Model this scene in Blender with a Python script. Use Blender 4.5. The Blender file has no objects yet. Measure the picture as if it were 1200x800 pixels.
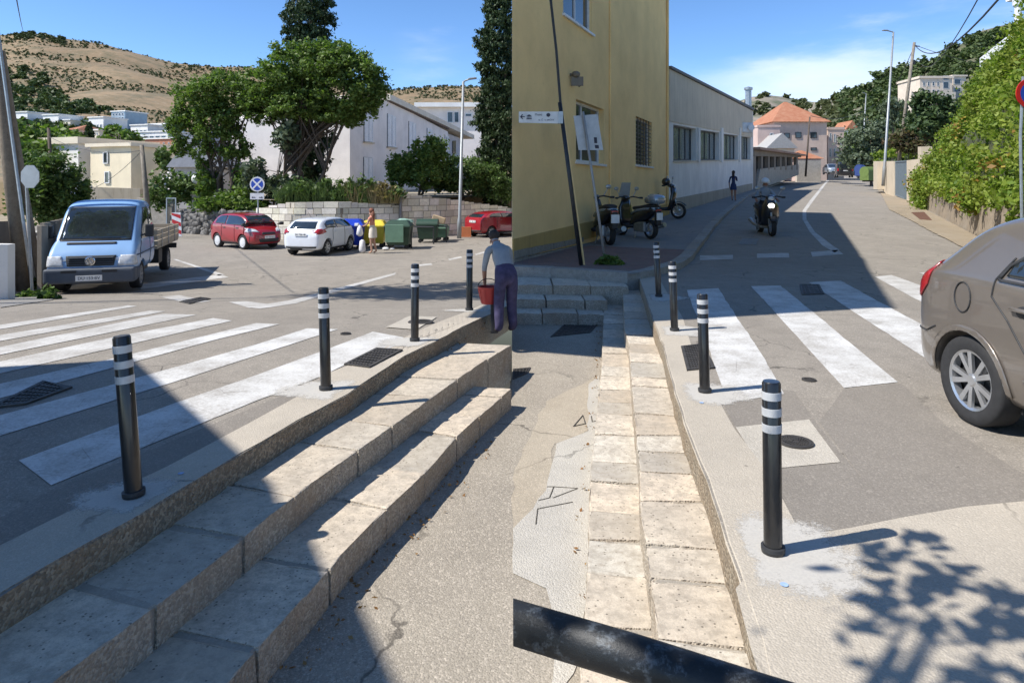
* * *
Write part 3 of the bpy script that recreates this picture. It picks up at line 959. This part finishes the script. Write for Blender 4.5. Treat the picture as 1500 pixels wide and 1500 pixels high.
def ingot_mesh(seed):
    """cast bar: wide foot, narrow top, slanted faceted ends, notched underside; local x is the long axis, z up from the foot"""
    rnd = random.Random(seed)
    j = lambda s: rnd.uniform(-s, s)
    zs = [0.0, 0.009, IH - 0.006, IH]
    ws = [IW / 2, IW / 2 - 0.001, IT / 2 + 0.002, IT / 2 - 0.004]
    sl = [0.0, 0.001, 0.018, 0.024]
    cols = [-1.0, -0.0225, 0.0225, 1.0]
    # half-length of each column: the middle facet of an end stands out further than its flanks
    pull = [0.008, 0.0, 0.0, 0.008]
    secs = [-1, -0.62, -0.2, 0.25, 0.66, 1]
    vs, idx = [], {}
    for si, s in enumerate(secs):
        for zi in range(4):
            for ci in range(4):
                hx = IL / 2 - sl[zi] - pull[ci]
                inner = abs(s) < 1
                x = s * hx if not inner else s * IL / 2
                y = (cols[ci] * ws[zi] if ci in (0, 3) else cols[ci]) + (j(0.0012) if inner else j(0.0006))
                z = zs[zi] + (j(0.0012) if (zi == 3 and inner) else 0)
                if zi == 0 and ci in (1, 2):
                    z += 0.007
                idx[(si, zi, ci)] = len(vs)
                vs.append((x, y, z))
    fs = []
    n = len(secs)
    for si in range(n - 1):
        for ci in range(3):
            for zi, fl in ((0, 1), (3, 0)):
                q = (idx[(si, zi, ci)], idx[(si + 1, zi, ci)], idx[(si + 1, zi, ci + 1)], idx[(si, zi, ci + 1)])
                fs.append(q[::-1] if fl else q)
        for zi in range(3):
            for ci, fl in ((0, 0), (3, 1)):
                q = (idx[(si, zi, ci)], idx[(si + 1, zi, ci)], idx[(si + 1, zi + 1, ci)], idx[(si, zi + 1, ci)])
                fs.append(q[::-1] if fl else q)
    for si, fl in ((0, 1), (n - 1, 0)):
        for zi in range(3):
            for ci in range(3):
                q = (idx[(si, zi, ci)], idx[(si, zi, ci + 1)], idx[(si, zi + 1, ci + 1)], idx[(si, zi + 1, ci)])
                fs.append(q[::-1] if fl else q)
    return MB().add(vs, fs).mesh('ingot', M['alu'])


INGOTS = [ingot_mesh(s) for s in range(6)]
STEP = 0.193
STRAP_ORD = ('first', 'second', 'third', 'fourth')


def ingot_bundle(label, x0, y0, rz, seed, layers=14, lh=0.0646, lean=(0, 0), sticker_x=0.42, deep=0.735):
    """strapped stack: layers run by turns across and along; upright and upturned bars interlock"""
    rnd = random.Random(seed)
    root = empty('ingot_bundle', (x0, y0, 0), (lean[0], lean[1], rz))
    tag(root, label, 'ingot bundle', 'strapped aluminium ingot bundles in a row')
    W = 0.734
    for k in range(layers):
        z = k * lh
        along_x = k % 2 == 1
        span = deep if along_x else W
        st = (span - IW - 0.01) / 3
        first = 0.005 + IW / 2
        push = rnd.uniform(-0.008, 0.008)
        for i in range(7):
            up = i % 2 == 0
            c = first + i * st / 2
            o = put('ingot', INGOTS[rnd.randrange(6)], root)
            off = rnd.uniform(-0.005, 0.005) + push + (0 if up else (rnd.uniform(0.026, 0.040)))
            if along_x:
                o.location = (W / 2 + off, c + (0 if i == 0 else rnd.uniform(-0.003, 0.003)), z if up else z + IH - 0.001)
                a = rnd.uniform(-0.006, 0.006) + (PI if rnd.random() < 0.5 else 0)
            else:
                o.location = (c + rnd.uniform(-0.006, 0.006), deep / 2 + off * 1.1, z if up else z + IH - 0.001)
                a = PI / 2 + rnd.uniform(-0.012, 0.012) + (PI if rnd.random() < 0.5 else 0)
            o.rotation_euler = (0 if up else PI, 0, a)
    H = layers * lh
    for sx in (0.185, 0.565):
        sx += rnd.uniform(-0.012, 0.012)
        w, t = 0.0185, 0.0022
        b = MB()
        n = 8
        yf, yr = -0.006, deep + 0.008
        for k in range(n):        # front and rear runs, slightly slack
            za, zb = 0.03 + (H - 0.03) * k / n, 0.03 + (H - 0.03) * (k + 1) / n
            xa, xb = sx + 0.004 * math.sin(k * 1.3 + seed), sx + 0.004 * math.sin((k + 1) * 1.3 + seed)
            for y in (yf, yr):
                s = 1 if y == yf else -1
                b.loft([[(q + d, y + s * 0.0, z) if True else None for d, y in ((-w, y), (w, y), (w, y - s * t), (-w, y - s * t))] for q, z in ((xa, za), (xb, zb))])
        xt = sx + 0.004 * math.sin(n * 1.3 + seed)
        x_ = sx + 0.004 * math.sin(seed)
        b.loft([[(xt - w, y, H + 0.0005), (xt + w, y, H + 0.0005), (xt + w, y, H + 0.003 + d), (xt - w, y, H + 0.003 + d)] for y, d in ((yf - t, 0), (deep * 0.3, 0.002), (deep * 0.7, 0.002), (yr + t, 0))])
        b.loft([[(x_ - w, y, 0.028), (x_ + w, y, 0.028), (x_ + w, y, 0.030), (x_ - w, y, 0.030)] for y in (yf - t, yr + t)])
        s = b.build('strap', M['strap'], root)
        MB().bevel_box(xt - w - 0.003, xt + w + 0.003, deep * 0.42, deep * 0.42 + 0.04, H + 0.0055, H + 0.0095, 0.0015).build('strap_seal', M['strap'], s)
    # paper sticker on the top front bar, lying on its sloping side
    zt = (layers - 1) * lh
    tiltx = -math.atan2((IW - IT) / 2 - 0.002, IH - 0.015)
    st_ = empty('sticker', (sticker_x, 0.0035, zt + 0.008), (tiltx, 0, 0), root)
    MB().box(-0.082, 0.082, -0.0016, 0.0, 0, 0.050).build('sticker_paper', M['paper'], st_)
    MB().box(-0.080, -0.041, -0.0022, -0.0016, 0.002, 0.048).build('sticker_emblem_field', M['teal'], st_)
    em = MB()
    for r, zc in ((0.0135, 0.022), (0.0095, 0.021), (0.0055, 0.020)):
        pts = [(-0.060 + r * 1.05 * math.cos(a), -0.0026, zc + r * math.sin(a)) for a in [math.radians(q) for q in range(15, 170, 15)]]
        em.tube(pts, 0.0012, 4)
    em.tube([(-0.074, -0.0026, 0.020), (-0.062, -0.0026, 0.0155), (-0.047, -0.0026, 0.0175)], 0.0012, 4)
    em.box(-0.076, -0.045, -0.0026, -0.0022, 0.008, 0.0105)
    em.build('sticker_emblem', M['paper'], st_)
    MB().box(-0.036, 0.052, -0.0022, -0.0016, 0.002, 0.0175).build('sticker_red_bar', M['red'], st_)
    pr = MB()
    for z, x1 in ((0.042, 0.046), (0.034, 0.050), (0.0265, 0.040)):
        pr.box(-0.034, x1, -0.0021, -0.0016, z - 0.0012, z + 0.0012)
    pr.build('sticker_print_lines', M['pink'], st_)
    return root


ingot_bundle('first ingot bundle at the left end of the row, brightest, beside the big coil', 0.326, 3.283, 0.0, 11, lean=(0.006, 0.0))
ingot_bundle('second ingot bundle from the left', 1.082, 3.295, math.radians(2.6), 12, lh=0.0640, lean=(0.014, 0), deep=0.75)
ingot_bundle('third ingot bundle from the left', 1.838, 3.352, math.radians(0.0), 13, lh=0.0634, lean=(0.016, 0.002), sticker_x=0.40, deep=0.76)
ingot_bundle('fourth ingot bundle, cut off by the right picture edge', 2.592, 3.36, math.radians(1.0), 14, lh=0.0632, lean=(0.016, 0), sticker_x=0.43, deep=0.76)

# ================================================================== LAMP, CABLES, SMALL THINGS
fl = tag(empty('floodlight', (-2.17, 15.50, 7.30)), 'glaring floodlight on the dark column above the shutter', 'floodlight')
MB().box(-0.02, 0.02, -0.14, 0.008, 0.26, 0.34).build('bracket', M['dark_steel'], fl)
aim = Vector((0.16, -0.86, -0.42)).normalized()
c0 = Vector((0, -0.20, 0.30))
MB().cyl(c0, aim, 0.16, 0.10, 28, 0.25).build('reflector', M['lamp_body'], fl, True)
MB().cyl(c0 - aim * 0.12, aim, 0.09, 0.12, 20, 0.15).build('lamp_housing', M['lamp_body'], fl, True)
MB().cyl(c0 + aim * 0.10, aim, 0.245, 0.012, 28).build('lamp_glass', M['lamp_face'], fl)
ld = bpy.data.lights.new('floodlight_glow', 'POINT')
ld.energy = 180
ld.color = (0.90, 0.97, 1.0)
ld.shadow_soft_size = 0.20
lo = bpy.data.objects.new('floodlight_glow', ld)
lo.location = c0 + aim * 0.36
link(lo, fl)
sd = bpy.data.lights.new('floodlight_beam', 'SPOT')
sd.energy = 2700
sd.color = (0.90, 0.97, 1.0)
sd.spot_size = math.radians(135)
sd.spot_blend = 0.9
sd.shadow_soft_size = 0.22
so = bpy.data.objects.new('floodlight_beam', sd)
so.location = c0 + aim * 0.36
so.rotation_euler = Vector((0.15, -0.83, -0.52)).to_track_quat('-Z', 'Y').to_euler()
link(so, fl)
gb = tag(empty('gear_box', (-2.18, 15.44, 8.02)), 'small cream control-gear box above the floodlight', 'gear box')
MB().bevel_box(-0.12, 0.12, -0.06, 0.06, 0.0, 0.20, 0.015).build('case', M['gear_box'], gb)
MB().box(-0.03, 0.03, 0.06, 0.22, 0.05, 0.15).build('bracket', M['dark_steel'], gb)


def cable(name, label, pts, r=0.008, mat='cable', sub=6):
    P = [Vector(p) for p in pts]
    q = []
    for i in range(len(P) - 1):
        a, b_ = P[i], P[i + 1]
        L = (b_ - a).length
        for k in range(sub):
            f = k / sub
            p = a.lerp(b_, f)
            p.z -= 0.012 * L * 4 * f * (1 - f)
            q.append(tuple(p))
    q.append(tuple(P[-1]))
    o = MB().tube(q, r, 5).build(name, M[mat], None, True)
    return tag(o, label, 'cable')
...
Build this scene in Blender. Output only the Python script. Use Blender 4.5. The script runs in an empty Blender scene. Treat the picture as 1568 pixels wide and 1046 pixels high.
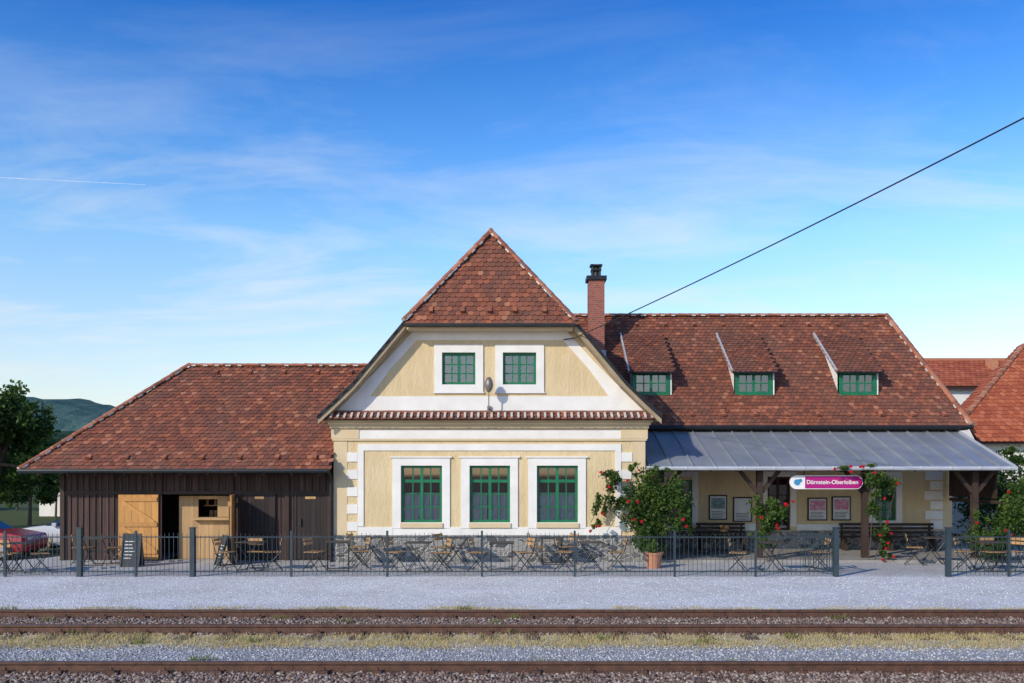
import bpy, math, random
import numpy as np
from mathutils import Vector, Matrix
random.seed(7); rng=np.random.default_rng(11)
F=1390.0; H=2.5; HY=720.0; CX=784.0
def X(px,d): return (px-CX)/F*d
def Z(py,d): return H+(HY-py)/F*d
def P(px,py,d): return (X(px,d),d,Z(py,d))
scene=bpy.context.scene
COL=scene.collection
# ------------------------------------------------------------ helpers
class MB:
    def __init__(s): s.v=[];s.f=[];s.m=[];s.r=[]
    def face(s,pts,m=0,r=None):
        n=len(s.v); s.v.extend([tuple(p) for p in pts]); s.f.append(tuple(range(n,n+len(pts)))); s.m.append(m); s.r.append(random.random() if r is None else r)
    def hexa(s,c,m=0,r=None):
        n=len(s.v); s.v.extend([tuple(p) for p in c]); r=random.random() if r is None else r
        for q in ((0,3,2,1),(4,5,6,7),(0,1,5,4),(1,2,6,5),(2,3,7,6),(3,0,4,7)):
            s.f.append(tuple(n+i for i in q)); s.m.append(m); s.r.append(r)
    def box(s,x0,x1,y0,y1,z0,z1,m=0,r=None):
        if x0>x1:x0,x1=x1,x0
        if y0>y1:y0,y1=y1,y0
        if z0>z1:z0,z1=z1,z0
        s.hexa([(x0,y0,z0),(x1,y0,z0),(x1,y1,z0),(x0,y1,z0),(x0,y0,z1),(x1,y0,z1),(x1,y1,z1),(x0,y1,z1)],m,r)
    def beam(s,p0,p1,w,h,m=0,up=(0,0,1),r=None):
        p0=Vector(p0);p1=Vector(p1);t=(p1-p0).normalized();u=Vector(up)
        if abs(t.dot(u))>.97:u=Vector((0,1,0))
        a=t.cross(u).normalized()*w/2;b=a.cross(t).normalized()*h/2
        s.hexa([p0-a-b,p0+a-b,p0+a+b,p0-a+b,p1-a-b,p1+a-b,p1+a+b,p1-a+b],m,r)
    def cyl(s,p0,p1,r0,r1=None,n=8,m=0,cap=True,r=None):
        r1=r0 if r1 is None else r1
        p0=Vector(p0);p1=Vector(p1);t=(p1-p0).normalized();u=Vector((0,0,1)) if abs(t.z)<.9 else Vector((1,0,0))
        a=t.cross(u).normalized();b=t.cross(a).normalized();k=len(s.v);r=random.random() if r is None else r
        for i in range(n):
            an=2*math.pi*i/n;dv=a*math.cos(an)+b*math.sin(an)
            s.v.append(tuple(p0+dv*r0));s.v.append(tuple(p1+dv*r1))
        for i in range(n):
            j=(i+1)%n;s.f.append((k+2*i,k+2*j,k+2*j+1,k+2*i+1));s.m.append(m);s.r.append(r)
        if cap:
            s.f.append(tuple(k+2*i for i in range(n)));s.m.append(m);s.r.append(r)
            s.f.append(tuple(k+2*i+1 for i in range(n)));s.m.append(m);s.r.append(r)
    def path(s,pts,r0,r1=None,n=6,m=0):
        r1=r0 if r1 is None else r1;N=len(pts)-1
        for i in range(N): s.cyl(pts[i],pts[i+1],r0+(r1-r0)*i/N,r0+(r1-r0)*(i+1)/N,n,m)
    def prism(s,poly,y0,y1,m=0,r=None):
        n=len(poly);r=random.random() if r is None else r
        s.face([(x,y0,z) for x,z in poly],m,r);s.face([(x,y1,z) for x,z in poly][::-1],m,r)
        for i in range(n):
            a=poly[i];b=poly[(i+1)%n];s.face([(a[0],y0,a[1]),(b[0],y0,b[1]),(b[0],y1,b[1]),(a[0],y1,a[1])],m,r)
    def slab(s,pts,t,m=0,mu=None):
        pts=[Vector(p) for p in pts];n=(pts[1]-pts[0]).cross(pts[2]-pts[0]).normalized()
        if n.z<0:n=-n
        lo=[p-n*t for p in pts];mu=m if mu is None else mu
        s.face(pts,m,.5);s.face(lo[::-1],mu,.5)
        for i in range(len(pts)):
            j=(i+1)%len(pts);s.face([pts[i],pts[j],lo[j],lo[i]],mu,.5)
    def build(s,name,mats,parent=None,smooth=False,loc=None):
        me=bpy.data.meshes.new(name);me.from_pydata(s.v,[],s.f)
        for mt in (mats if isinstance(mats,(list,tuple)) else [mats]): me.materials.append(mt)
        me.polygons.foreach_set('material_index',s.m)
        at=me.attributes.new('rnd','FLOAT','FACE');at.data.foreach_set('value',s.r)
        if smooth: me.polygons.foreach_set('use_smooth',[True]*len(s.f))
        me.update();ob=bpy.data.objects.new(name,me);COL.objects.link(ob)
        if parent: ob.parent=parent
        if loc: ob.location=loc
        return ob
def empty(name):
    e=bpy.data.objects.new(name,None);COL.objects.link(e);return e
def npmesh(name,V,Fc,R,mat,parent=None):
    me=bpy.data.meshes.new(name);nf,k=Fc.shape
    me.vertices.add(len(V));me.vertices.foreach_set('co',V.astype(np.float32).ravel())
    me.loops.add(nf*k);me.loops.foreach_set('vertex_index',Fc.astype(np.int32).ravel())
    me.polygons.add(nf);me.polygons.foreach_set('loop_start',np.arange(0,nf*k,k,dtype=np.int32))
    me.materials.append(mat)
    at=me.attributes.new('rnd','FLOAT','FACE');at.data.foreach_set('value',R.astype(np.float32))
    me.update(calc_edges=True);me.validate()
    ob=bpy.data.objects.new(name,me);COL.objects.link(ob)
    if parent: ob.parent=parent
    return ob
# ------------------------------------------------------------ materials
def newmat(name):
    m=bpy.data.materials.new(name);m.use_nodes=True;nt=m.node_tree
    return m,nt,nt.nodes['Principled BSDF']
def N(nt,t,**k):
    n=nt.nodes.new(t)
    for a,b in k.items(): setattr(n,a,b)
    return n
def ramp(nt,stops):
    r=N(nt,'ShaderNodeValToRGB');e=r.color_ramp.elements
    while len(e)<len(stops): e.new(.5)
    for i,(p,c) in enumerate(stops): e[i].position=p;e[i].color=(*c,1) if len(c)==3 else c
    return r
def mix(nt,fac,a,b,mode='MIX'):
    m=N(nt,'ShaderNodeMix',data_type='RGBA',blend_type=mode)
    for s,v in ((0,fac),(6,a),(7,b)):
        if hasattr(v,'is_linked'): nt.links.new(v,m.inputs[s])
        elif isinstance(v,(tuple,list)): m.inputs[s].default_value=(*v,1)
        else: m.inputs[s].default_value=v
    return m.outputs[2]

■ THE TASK
Pull out all lines in the data above that include "this".

■ WRITTEN RESPONSE
Model this scene in Blender with a Python script. Use Blender 4.5. The Blender file has no objects yet. Measure the picture as if it were 1200x800 pixels.
Write part 3 of the bpy script that recreates this picture. It picks up at line 959. This part finishes the script. Write for Blender 4.5. Treat the picture as 1500 pixels wide and 1500 pixels high.
Build this scene in Blender. Output only the Python script. Use Blender 4.5. The script runs in an empty Blender scene. Treat the picture as 1568 pixels wide and 1046 pixels high.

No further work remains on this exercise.